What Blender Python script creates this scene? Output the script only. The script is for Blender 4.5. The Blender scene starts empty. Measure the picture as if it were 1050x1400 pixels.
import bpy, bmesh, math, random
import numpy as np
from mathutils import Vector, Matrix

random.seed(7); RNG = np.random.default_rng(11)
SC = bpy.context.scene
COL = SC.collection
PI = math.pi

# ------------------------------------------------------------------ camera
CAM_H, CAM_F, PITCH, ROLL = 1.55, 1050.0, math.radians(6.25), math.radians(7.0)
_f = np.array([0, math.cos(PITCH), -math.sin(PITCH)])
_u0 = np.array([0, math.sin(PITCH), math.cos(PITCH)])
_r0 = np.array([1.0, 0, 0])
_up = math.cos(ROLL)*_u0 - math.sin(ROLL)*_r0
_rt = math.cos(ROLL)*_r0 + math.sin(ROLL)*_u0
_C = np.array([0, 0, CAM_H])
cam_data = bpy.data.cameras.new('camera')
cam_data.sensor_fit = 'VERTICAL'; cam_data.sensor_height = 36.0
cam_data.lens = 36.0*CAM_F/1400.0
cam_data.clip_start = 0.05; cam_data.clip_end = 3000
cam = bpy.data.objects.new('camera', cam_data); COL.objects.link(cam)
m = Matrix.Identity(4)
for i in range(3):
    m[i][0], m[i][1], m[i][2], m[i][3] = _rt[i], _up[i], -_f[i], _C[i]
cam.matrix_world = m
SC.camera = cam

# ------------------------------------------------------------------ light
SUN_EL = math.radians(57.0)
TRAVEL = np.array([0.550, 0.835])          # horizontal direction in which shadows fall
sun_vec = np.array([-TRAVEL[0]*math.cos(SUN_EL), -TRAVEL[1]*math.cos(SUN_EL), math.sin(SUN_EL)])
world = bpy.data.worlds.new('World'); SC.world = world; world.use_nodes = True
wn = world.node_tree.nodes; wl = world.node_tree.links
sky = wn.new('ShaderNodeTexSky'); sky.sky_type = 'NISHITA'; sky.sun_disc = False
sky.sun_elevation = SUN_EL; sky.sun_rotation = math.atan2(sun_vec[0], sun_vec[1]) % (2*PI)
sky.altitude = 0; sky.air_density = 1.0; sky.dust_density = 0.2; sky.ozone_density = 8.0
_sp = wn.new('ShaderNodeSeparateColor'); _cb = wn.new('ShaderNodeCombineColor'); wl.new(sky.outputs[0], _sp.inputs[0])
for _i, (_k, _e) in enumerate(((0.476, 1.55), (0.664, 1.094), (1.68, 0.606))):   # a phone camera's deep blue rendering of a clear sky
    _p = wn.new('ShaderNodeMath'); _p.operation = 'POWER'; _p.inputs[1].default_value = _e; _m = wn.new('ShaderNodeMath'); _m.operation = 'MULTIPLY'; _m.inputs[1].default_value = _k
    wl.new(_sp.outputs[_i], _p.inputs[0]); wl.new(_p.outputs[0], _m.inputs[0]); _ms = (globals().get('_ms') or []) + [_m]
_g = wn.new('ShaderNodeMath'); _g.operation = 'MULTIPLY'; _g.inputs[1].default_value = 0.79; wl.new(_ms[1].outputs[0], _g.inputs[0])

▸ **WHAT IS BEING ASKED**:
Copy out the data shown above without altering anything.

▸ **SOLUTION TO THE EXERCISE**:
What Blender Python script creates this scene? Output the script only. The script is for Blender 4.5. The Blender scene starts empty. Measure the picture as if it were 1050x1400 pixels.
import bpy, bmesh, math, random
import numpy as np
from mathutils import Vector, Matrix

random.seed(7); RNG = np.random.default_rng(11)
SC = bpy.context.scene
COL = SC.collection
PI = math.pi

# ------------------------------------------------------------------ camera
CAM_H, CAM_F, PITCH, ROLL = 1.55, 1050.0, math.radians(6.25), math.radians(7.0)
_f = np.array([0, math.cos(PITCH), -math.sin(PITCH)])
_u0 = np.array([0, math.sin(PITCH), math.cos(PITCH)])
_r0 = np.array([1.0, 0, 0])
_up = math.cos(ROLL)*_u0 - math.sin(ROLL)*_r0
_rt = math.cos(ROLL)*_r0 + math.sin(ROLL)*_u0
_C = np.array([0, 0, CAM_H])
cam_data = bpy.data.cameras.new('camera')
cam_data.sensor_fit = 'VERTICAL'; cam_data.sensor_height = 36.0
cam_data.lens = 36.0*CAM_F/1400.0
cam_data.clip_start = 0.05; cam_data.clip_end = 3000
cam = bpy.data.objects.new('camera', cam_data); COL.objects.link(cam)
m = Matrix.Identity(4)
for i in range(3):
    m[i][0], m[i][1], m[i][2], m[i][3] = _rt[i], _up[i], -_f[i], _C[i]
cam.matrix_world = m
SC.camera = cam

# ------------------------------------------------------------------ light
SUN_EL = math.radians(57.0)
TRAVEL = np.array([0.550, 0.835])          # horizontal direction in which shadows fall
sun_vec = np.array([-TRAVEL[0]*math.cos(SUN_EL), -TRAVEL[1]*math.cos(SUN_EL), math.sin(SUN_EL)])
world = bpy.data.worlds.new('World'); SC.world = world; world.use_nodes = True
wn = world.node_tree.nodes; wl = world.node_tree.links
sky = wn.new('ShaderNodeTexSky'); sky.sky_type = 'NISHITA'; sky.sun_disc = False
sky.sun_elevation = SUN_EL; sky.sun_rotation = math.atan2(sun_vec[0], sun_vec[1]) % (2*PI)
sky.altitude = 0; sky.air_density = 1.0; sky.dust_density = 0.2; sky.ozone_density = 8.0
_sp = wn.new('ShaderNodeSeparateColor'); _cb = wn.new('ShaderNodeCombineColor'); wl.new(sky.outputs[0], _sp.inputs[0])
for _i, (_k, _e) in enumerate(((0.476, 1.55), (0.664, 1.094), (1.68, 0.606))):   # a phone camera's deep blue rendering of a clear sky
    _p = wn.new('ShaderNodeMath'); _p.operation = 'POWER'; _p.inputs[1].default_value = _e; _m = wn.new('ShaderNodeMath'); _m.operation = 'MULTIPLY'; _m.inputs[1].default_value = _k
    wl.new(_sp.outputs[_i], _p.inputs[0]); wl.new(_p.outputs[0], _m.inputs[0]); _ms = (globals().get('_ms') or []) + [_m]
_g = wn.new('ShaderNodeMath'); _g.operation = 'MULTIPLY'; _g.inputs[1].default_value = 0.79; wl.new(_ms[1].outputs[0], _g.inputs[0])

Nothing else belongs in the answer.